On the flip side, many Nigerians still remember life under Buhari which was characterized mainly by high-handedness and application of laws retroactively. Many, especially in the South, consider him a tribal as well as a religious bigot. His rule saw many Northern politicians escaping his dragnets whilst many Southerners were carted into jails. Many Yorubas will not easily forgive him for the humiliation he visited on many prominent Yorubas especially the late Papa Ajasin.
Many Nigerians still bear huge grudges against the former military ruler. Among them is Nobel laureate, Wole Soyinka, who felt so affronted by Buhari’s candidature that he wrote a trenchant 10-point reasons why Nigerians should not vote for Buhari.
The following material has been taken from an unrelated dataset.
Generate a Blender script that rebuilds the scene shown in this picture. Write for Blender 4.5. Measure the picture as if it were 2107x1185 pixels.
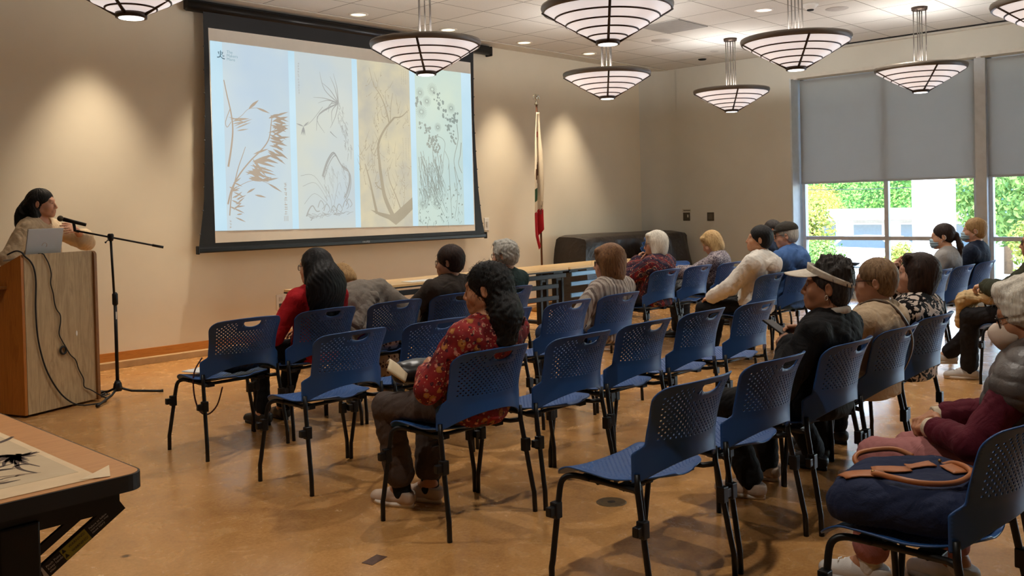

Soyinka railed: “The grounds on which General Buhari is being promoted as the alternative choice are not only shaky, but pitifully naive. History matters. Records are not kept simply to assist the weakness of memory, but to operate as guides to the future. Of course, we know that human beings change. What the claims of personality change or transformation impose on us is a rigorous inspection of the evidence, not wishful speculation or behind-the-scenes assurances. Public offence, crimes against a polity, must be answered in the public space, not in caucuses of bargaining. In Buhari, we have been offered no evidence of the sheerest prospect of change. On the contrary, all evident suggests that this is one individual who remains convinced that this is one ex-ruler that the nation cannot call to order. Buhari – need one remind anyone – was one of the generals who treated a Commission of Enquiry, the Oputa Panel, with unconcealed disdain. Like Babangida and Abdusalami, he refused to put in appearance even though complaints that were tabled against him involved a career of gross abuses of power and blatant assault on the fundamental human rights of the Nigerian citizenry.”
Vintage Soyinka, come April 11 2011, Nigerians will have the chance to prove Soyinka right or wrong.